SHORT PROBLEM:
Reproduce exactly the lines below, from the first through the one containing "import numpy as np", and nothing more.
○ ○ ○ ○
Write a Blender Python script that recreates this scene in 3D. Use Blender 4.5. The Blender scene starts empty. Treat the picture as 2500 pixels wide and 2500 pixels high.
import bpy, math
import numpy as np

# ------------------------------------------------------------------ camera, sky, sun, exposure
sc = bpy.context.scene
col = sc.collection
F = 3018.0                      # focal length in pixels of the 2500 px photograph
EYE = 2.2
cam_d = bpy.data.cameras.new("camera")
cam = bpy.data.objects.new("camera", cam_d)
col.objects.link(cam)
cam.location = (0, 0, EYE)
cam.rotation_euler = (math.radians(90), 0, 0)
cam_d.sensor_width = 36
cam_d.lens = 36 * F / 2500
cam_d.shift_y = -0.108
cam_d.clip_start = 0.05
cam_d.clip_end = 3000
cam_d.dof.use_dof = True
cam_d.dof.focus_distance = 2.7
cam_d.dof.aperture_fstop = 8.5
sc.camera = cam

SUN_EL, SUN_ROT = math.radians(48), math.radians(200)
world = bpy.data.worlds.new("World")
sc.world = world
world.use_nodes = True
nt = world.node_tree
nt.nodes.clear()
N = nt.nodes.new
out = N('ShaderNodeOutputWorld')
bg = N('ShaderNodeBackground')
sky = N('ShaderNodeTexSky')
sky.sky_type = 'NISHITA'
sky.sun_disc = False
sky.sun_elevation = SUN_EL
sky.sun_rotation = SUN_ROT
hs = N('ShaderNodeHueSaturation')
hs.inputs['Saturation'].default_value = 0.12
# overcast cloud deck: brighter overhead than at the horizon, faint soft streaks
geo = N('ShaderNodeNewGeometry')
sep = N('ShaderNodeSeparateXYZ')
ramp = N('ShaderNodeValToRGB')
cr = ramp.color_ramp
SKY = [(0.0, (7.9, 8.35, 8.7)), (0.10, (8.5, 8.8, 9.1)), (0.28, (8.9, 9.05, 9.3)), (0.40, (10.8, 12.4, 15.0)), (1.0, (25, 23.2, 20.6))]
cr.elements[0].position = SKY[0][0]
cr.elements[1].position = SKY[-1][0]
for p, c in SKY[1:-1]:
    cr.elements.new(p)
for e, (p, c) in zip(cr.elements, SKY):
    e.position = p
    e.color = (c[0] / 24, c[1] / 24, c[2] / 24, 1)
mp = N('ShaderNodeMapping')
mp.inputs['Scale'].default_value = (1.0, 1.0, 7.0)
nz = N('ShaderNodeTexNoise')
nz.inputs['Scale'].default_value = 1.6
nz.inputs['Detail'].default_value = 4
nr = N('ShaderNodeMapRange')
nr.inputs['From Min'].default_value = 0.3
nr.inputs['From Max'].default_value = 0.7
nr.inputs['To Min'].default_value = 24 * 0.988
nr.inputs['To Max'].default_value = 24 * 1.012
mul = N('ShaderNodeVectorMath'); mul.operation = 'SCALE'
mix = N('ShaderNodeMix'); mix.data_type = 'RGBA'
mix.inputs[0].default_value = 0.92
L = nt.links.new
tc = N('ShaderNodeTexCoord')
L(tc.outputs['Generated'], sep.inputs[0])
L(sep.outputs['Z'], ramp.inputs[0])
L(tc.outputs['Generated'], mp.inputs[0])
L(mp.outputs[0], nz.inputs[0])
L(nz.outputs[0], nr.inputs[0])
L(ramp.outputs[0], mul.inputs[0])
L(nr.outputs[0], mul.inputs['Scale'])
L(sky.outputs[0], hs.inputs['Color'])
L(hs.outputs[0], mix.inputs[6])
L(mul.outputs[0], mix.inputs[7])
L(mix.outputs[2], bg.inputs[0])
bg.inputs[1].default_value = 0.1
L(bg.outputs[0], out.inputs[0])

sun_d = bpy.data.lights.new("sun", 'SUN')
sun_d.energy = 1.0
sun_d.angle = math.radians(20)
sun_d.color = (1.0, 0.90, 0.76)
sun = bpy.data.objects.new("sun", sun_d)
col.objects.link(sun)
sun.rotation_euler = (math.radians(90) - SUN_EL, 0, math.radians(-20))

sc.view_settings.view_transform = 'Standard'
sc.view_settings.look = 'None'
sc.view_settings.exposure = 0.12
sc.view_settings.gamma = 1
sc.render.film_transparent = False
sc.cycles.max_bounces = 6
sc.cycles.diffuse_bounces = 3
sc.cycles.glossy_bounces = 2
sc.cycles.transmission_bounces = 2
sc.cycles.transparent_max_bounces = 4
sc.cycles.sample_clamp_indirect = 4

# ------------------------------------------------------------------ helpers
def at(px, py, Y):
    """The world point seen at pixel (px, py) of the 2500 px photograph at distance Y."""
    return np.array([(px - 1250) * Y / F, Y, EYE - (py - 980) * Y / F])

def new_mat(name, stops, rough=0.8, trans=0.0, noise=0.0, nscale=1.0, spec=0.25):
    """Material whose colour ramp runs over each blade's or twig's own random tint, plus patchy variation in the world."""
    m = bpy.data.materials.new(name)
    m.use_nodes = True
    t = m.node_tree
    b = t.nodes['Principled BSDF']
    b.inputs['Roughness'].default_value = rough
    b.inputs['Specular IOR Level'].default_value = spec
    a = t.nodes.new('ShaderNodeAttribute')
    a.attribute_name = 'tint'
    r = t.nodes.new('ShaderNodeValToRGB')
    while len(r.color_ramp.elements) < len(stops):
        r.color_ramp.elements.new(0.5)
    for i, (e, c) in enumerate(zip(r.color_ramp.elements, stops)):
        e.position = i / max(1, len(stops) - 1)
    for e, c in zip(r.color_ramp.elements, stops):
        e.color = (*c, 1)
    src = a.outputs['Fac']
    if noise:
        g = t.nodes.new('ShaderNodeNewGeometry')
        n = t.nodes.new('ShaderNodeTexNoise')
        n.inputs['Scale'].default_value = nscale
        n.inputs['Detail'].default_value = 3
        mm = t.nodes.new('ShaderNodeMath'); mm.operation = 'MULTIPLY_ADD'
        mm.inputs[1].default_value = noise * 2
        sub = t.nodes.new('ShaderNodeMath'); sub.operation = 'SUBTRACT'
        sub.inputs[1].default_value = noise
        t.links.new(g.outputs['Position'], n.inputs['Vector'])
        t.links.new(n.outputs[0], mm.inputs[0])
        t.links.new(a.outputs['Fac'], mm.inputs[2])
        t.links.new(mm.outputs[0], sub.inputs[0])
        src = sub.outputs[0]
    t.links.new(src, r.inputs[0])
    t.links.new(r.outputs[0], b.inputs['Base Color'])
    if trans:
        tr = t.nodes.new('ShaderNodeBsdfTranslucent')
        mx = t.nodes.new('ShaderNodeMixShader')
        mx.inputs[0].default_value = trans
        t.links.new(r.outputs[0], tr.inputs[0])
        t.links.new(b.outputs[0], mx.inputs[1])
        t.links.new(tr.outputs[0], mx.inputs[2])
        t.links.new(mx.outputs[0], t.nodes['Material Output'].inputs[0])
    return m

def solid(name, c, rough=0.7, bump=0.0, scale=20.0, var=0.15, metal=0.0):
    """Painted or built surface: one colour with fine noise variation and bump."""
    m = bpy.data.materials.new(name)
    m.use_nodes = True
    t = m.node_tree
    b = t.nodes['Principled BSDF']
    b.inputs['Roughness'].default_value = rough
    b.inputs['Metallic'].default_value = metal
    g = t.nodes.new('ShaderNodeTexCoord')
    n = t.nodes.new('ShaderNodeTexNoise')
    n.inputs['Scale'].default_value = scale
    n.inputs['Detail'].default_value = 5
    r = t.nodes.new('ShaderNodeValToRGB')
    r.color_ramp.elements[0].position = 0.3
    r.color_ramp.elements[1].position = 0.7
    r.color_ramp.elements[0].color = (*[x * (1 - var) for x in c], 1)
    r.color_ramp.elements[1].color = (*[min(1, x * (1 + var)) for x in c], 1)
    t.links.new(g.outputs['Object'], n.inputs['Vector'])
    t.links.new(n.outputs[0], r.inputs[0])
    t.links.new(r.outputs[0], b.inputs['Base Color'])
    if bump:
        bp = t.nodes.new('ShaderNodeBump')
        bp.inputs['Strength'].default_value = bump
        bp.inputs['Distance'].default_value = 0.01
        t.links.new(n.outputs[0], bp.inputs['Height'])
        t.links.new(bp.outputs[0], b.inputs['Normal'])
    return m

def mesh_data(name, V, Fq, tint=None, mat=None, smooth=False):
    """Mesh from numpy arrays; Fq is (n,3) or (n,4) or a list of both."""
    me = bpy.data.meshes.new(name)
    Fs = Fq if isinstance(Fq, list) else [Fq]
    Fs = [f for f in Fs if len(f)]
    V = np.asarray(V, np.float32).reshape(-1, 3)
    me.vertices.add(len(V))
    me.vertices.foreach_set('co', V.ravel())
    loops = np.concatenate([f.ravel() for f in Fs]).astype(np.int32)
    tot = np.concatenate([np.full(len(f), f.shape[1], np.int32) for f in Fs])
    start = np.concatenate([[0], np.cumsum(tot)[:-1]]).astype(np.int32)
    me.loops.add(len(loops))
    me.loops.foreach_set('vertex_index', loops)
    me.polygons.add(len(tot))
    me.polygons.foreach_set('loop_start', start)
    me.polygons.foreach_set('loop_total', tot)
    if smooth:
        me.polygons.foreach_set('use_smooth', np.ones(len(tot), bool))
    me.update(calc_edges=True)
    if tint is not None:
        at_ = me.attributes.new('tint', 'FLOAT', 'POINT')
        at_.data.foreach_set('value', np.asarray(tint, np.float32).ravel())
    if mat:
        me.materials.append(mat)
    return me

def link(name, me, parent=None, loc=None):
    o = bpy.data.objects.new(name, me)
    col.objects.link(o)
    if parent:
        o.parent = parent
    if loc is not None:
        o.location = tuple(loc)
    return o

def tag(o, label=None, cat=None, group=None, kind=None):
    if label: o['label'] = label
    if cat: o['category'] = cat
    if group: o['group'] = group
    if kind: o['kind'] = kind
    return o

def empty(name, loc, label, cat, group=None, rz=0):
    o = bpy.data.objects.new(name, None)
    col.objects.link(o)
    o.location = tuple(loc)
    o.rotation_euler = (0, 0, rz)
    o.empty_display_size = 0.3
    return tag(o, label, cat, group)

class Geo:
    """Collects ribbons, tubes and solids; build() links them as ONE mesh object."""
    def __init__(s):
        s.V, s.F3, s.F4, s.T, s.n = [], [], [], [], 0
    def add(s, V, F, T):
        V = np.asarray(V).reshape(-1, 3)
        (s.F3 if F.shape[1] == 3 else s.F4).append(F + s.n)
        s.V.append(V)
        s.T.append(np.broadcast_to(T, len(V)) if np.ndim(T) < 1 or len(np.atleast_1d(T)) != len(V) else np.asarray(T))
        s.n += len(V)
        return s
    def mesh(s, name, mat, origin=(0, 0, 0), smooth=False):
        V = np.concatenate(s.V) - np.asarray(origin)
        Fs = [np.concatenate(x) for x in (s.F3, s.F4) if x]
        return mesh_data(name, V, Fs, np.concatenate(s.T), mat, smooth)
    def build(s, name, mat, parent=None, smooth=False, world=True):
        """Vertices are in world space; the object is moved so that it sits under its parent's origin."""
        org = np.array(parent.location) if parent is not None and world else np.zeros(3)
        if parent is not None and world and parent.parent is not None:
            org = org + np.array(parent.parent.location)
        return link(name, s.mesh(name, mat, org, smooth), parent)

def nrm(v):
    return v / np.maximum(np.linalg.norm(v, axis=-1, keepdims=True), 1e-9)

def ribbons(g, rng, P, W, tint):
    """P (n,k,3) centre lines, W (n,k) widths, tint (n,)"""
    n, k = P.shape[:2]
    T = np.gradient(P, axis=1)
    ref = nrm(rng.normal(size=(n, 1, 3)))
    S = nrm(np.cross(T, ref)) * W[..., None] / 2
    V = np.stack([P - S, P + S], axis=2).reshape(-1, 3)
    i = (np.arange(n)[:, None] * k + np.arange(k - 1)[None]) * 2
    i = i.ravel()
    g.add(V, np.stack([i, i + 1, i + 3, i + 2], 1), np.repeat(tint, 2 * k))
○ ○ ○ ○
EXERCISE RESPONSE:
Write a Blender Python script that recreates this scene in 3D. Use Blender 4.5. The Blender scene starts empty. Treat the picture as 2500 pixels wide and 2500 pixels high.
import bpy, math
import numpy as np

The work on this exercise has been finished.